___ DATA BLOCK ___
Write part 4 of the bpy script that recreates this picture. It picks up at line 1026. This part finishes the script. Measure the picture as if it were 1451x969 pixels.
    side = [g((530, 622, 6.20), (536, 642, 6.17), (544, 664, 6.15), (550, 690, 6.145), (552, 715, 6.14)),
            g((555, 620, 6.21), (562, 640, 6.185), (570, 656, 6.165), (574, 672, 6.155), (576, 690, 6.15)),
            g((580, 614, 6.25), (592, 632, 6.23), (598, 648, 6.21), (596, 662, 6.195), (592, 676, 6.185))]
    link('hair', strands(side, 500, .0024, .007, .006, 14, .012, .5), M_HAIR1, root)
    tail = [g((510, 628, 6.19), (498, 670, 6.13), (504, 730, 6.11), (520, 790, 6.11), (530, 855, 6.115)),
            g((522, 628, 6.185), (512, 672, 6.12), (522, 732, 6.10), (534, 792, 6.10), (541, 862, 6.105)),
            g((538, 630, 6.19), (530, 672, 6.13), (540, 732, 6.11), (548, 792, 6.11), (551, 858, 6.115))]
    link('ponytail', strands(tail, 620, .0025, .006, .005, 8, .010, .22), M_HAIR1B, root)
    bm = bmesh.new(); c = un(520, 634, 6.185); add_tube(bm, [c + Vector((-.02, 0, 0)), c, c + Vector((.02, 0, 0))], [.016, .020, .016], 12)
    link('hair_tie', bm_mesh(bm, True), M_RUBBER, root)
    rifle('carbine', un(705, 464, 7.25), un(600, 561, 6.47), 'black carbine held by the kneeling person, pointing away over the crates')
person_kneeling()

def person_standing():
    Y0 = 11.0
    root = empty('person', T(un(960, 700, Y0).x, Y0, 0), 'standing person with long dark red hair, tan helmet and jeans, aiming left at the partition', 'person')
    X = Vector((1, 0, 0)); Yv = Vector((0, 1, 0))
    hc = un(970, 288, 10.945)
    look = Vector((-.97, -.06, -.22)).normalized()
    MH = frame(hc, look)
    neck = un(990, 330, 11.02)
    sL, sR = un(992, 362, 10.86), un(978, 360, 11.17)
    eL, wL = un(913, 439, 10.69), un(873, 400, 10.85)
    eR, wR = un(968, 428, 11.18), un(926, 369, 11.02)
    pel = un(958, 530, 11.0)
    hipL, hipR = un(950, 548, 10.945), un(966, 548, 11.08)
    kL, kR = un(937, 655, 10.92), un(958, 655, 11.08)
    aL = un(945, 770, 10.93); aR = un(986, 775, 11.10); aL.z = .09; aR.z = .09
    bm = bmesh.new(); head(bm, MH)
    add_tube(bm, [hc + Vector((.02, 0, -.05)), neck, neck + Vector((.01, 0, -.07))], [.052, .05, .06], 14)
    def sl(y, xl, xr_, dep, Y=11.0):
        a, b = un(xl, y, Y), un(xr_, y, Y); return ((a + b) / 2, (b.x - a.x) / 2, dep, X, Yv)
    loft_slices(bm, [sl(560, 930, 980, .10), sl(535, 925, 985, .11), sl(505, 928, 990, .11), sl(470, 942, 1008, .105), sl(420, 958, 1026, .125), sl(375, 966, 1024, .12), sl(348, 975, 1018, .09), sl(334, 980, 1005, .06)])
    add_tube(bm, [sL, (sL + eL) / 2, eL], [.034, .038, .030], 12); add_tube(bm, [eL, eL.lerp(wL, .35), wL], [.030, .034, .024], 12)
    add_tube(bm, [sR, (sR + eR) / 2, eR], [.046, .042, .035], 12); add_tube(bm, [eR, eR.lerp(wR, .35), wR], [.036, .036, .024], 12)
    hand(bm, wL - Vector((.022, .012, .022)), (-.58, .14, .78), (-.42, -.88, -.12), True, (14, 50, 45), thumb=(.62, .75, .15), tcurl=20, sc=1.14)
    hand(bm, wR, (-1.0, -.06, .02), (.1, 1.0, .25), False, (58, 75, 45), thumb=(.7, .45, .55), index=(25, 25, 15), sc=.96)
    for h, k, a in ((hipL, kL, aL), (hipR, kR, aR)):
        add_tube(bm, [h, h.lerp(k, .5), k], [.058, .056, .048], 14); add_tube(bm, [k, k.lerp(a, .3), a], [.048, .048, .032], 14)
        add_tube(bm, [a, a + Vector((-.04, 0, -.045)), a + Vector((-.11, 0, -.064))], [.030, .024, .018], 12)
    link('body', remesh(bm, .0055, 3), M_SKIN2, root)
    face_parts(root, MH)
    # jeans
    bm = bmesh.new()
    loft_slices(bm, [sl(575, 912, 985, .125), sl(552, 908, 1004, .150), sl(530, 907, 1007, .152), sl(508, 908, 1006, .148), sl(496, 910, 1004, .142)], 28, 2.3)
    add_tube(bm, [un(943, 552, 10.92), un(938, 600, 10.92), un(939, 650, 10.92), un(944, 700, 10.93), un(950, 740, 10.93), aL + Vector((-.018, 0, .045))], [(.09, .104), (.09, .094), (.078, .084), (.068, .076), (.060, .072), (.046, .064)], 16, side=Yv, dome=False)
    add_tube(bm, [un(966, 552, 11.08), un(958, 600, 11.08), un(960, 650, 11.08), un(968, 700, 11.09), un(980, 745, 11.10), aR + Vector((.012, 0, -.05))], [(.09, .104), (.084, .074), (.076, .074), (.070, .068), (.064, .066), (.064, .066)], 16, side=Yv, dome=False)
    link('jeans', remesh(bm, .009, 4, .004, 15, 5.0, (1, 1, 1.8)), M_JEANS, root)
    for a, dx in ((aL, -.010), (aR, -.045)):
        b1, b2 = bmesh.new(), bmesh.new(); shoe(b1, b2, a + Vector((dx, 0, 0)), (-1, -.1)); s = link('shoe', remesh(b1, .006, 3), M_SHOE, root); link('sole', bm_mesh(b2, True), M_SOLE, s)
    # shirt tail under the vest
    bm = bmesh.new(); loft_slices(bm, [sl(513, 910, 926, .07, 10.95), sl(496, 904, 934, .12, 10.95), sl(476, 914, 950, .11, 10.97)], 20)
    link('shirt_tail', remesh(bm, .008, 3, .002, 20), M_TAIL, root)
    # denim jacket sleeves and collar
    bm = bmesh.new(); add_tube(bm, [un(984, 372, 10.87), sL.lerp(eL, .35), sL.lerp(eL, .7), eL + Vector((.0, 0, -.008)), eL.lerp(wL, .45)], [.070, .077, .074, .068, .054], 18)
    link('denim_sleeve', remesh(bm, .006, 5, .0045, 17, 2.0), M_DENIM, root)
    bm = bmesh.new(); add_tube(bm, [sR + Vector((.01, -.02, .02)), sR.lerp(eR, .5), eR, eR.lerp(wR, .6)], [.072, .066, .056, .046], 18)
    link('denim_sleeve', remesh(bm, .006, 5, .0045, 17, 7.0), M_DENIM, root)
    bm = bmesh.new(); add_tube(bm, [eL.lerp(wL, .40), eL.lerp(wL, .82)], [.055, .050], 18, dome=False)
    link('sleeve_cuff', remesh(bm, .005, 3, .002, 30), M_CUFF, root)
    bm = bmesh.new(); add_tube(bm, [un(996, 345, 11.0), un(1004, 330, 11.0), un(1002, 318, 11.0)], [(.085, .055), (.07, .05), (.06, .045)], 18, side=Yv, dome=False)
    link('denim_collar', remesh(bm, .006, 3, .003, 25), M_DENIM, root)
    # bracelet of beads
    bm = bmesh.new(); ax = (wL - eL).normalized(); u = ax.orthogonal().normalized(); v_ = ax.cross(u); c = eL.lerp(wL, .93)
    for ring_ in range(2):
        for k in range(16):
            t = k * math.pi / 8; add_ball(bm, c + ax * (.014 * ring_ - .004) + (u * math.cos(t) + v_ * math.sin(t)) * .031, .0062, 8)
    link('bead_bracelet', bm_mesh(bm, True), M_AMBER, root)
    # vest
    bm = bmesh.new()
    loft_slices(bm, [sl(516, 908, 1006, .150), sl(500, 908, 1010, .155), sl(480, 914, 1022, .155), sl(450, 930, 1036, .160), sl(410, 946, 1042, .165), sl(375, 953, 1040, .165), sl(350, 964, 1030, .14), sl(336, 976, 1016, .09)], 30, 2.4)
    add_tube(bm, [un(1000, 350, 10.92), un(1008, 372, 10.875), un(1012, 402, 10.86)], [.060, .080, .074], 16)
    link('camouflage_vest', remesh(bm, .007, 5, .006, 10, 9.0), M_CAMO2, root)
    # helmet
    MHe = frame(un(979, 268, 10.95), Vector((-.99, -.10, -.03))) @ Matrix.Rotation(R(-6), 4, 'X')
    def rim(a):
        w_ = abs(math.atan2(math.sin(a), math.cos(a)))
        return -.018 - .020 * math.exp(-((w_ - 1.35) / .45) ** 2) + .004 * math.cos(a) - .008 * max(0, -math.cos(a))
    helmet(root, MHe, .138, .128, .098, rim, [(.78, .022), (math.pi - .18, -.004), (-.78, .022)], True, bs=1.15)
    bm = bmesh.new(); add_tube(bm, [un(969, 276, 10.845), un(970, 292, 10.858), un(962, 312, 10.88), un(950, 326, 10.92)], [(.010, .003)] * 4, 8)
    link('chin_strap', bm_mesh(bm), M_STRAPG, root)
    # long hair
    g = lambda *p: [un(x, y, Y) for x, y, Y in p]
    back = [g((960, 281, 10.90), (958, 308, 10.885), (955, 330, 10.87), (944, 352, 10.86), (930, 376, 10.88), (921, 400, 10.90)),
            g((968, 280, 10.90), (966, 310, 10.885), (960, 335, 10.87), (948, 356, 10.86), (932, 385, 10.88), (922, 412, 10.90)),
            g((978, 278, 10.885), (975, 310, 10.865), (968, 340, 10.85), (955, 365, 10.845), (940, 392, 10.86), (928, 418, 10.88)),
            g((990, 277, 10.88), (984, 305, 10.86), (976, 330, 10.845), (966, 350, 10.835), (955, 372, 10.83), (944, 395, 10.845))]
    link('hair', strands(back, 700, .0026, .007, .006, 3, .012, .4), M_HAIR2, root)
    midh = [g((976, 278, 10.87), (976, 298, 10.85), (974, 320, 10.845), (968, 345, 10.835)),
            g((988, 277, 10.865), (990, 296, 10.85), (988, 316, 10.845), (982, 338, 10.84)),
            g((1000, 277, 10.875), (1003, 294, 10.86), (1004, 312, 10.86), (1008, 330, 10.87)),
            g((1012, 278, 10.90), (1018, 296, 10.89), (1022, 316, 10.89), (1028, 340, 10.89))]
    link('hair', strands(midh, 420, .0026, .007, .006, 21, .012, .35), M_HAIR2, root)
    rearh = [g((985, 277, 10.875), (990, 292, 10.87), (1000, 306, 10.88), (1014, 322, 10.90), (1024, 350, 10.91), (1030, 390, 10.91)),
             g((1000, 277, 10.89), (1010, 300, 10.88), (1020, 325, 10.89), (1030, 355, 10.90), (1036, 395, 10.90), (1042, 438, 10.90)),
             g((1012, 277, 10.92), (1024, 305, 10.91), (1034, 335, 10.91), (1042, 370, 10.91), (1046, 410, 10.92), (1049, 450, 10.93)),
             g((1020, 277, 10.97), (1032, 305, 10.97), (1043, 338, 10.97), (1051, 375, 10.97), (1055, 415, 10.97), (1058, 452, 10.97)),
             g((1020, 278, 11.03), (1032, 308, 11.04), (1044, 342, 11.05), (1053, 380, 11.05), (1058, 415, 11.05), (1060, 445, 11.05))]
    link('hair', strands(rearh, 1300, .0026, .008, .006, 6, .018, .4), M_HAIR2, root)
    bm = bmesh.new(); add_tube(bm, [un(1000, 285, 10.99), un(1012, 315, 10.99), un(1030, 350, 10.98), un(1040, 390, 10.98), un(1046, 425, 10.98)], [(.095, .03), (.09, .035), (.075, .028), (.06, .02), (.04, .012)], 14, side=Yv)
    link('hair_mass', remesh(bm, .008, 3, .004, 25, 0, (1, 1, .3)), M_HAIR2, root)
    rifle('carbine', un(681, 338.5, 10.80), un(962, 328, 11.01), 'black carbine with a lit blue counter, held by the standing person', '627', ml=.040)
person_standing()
___
◆ **PROBLEM DETAILS**
Please give an exact restatement of only the lines from the beginning of the material above to the line with "person_kneeling()", inclusive.

◆ **THE SOLUTION**
Write part 4 of the bpy script that recreates this picture. It picks up at line 1026. This part finishes the script. Measure the picture as if it were 1451x969 pixels.
    side = [g((530, 622, 6.20), (536, 642, 6.17), (544, 664, 6.15), (550, 690, 6.145), (552, 715, 6.14)),
            g((555, 620, 6.21), (562, 640, 6.185), (570, 656, 6.165), (574, 672, 6.155), (576, 690, 6.15)),
            g((580, 614, 6.25), (592, 632, 6.23), (598, 648, 6.21), (596, 662, 6.195), (592, 676, 6.185))]
    link('hair', strands(side, 500, .0024, .007, .006, 14, .012, .5), M_HAIR1, root)
    tail = [g((510, 628, 6.19), (498, 670, 6.13), (504, 730, 6.11), (520, 790, 6.11), (530, 855, 6.115)),
            g((522, 628, 6.185), (512, 672, 6.12), (522, 732, 6.10), (534, 792, 6.10), (541, 862, 6.105)),
            g((538, 630, 6.19), (530, 672, 6.13), (540, 732, 6.11), (548, 792, 6.11), (551, 858, 6.115))]
    link('ponytail', strands(tail, 620, .0025, .006, .005, 8, .010, .22), M_HAIR1B, root)
    bm = bmesh.new(); c = un(520, 634, 6.185); add_tube(bm, [c + Vector((-.02, 0, 0)), c, c + Vector((.02, 0, 0))], [.016, .020, .016], 12)
    link('hair_tie', bm_mesh(bm, True), M_RUBBER, root)
    rifle('carbine', un(705, 464, 7.25), un(600, 561, 6.47), 'black carbine held by the kneeling person, pointing away over the crates')
person_kneeling()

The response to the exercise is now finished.